**TASK DESCRIPTION:** Please quote exactly the opening lines of the data, from the first line to the one where "ob = b.build('power_cables');" appears.

**SOURCE MATERIAL:**
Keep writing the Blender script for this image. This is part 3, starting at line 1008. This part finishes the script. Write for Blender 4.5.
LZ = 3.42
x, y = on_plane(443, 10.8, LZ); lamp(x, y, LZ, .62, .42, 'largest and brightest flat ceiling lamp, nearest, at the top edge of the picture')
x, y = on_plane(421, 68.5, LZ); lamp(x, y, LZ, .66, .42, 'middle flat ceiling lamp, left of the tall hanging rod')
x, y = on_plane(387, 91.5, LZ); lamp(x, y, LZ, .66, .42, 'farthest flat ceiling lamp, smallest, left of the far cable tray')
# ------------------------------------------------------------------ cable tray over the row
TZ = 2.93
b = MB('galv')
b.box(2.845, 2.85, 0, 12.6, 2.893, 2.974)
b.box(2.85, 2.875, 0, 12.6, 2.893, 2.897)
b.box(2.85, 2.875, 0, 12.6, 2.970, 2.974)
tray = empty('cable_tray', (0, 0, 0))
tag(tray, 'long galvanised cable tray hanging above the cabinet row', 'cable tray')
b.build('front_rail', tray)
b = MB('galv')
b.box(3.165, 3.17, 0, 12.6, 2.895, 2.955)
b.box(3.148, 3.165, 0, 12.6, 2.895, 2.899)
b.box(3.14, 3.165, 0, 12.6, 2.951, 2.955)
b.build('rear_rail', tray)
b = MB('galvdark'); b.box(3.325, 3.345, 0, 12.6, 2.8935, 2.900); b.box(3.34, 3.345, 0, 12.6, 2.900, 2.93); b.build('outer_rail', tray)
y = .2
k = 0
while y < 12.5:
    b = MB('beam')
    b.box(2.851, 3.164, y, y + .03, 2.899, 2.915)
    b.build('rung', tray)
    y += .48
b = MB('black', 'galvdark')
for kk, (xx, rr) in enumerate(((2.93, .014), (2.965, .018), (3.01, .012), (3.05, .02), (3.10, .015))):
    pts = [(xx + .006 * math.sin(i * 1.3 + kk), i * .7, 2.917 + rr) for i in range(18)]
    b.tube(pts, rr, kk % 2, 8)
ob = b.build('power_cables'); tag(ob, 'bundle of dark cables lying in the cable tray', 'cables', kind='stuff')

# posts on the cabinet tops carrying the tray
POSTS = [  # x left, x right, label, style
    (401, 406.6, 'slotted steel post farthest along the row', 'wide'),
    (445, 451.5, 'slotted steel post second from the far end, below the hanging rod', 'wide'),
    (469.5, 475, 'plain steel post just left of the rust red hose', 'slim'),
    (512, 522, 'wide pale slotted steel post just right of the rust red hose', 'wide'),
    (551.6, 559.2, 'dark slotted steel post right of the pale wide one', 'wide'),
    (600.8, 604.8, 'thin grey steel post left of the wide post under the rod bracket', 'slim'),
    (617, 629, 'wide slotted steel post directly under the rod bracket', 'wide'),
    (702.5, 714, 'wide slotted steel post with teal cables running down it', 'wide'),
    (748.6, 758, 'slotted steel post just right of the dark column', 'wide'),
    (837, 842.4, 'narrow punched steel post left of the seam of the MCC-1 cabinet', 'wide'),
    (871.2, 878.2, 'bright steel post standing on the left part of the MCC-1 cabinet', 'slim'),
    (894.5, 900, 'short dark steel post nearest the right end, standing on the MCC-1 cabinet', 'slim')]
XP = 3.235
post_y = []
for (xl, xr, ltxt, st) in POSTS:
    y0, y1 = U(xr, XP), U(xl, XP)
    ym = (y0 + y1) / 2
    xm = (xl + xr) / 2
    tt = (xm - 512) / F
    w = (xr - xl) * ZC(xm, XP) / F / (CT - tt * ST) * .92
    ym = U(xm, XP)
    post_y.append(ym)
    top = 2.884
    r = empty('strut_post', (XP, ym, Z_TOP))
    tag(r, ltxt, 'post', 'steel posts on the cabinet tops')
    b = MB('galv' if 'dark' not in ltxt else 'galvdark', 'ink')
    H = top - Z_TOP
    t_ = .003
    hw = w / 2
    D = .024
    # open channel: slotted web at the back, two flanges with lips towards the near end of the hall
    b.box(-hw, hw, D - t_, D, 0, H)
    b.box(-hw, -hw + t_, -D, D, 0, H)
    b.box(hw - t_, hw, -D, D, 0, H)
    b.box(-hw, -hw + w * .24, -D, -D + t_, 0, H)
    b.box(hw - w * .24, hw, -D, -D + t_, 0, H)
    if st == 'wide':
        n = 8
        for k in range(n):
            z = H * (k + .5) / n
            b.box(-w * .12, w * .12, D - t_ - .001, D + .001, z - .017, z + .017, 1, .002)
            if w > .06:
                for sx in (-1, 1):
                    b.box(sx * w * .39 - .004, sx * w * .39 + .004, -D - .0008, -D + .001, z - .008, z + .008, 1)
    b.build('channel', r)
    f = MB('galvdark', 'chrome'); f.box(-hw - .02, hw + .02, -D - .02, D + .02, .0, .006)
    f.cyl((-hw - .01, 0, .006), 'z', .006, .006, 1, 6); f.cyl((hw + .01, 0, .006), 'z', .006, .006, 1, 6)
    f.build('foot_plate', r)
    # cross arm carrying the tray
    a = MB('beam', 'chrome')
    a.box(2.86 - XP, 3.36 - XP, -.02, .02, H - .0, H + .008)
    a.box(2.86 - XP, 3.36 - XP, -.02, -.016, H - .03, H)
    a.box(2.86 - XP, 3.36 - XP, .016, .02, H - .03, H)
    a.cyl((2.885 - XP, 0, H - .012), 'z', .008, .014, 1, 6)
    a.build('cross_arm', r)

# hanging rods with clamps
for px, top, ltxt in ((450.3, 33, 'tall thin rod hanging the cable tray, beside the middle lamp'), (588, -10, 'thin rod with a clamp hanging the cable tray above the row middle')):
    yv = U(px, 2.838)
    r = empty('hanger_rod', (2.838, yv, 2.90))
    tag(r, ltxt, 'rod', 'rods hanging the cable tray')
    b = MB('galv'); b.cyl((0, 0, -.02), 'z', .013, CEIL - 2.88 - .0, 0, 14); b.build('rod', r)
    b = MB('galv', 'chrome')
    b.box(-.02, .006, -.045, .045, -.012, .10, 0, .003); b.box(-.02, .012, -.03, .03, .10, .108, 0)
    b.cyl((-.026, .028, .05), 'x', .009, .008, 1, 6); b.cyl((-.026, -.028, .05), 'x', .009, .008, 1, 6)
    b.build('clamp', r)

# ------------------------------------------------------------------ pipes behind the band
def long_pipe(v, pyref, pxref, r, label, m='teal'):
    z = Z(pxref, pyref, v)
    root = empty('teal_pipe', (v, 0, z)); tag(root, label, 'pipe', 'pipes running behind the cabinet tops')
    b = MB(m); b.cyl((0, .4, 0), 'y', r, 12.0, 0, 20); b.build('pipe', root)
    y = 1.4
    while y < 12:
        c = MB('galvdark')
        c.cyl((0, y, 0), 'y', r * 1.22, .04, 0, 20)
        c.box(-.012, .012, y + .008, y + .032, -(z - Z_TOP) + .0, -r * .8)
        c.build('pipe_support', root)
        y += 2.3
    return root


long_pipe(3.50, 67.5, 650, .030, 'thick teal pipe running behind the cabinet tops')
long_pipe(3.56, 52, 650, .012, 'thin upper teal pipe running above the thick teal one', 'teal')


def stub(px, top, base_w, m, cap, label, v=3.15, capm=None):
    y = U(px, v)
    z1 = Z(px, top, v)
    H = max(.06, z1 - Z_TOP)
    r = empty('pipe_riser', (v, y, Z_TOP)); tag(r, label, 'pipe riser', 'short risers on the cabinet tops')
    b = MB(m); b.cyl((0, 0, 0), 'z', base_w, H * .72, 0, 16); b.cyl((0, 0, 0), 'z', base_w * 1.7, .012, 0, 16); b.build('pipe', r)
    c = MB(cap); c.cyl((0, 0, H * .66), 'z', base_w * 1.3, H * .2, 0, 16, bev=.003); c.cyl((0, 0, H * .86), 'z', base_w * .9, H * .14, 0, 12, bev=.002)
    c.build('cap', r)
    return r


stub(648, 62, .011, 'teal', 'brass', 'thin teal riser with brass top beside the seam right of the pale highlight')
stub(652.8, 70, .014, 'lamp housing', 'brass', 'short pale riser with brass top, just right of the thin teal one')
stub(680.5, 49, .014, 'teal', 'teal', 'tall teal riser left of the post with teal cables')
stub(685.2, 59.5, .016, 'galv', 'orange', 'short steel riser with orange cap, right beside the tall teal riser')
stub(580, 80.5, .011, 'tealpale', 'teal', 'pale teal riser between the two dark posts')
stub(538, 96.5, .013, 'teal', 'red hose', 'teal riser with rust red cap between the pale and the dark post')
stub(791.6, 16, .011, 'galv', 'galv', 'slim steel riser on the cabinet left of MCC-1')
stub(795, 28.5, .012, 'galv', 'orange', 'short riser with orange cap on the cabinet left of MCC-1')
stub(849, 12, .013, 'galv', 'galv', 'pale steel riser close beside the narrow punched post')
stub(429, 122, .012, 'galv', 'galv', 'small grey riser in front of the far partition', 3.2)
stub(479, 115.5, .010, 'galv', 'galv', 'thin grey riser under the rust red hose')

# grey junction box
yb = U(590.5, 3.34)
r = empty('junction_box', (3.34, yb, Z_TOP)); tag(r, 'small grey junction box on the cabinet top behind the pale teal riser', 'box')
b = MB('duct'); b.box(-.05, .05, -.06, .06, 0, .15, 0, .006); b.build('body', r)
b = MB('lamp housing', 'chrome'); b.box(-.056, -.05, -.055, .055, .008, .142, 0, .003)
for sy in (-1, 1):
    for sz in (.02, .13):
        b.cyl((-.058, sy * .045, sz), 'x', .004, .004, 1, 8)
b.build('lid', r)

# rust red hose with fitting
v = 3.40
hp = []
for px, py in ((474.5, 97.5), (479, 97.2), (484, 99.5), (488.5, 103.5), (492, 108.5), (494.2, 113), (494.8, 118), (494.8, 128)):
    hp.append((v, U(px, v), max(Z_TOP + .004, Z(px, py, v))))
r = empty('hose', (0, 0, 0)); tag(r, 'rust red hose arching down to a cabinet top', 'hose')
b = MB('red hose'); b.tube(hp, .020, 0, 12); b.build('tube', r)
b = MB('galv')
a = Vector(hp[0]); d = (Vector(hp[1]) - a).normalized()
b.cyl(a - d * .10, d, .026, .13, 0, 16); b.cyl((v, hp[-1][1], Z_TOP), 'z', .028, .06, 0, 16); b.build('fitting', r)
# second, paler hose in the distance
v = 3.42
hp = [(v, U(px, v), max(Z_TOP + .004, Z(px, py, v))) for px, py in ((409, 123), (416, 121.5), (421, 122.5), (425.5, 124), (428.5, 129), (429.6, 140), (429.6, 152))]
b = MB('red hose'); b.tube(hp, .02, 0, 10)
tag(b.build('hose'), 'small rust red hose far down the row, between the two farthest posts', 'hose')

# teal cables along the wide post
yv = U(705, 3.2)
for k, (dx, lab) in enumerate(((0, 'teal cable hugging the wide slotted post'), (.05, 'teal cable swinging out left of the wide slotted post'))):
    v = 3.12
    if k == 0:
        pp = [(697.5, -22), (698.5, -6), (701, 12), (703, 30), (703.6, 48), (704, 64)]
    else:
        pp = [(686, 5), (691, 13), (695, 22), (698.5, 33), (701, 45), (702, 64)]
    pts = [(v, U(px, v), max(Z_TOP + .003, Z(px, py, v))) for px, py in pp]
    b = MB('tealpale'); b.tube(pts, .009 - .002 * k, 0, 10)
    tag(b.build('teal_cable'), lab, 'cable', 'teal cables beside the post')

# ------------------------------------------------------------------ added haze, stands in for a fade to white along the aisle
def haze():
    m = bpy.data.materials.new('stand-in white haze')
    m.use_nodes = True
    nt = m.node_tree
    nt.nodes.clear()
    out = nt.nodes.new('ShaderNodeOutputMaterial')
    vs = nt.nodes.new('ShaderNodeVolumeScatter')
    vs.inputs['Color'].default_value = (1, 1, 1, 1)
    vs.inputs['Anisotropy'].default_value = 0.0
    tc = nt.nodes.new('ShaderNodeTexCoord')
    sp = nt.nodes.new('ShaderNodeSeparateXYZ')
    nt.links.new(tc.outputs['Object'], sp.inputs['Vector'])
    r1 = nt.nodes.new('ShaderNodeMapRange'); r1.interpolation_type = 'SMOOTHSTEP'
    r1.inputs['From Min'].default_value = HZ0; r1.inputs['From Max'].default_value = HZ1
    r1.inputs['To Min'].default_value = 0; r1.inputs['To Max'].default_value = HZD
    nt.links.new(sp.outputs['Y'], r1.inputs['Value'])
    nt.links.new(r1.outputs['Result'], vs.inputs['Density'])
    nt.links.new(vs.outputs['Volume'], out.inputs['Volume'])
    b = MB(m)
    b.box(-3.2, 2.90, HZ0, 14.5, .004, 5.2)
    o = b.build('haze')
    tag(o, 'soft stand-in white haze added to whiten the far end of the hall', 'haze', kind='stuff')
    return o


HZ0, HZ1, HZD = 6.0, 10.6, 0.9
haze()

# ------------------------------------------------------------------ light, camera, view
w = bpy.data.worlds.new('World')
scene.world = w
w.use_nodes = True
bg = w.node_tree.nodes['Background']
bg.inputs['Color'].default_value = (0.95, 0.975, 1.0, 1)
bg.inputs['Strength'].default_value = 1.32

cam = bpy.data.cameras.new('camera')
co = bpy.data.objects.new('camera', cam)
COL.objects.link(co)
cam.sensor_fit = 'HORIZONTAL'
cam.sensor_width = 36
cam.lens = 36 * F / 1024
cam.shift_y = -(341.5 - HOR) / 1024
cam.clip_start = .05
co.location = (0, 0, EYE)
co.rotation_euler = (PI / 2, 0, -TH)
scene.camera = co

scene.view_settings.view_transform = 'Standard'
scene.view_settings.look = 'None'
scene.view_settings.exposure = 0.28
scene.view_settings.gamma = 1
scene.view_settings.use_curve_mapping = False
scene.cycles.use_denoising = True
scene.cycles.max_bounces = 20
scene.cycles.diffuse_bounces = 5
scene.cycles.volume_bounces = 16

**ANSWER IN FULL:**
Keep writing the Blender script for this image. This is part 3, starting at line 1008. This part finishes the script. Write for Blender 4.5.
LZ = 3.42
x, y = on_plane(443, 10.8, LZ); lamp(x, y, LZ, .62, .42, 'largest and brightest flat ceiling lamp, nearest, at the top edge of the picture')
x, y = on_plane(421, 68.5, LZ); lamp(x, y, LZ, .66, .42, 'middle flat ceiling lamp, left of the tall hanging rod')
x, y = on_plane(387, 91.5, LZ); lamp(x, y, LZ, .66, .42, 'farthest flat ceiling lamp, smallest, left of the far cable tray')
# ------------------------------------------------------------------ cable tray over the row
TZ = 2.93
b = MB('galv')
b.box(2.845, 2.85, 0, 12.6, 2.893, 2.974)
b.box(2.85, 2.875, 0, 12.6, 2.893, 2.897)
b.box(2.85, 2.875, 0, 12.6, 2.970, 2.974)
tray = empty('cable_tray', (0, 0, 0))
tag(tray, 'long galvanised cable tray hanging above the cabinet row', 'cable tray')
b.build('front_rail', tray)
b = MB('galv')
b.box(3.165, 3.17, 0, 12.6, 2.895, 2.955)
b.box(3.148, 3.165, 0, 12.6, 2.895, 2.899)
b.box(3.14, 3.165, 0, 12.6, 2.951, 2.955)
b.build('rear_rail', tray)
b = MB('galvdark'); b.box(3.325, 3.345, 0, 12.6, 2.8935, 2.900); b.box(3.34, 3.345, 0, 12.6, 2.900, 2.93); b.build('outer_rail', tray)
y = .2
k = 0
while y < 12.5:
    b = MB('beam')
    b.box(2.851, 3.164, y, y + .03, 2.899, 2.915)
    b.build('rung', tray)
    y += .48
b = MB('black', 'galvdark')
for kk, (xx, rr) in enumerate(((2.93, .014), (2.965, .018), (3.01, .012), (3.05, .02), (3.10, .015))):
    pts = [(xx + .006 * math.sin(i * 1.3 + kk), i * .7, 2.917 + rr) for i in range(18)]
    b.tube(pts, rr, kk % 2, 8)
ob = b.build('power_cables'); tag(ob, 'bundle of dark cables lying in the cable tray', 'cables', kind='stuff')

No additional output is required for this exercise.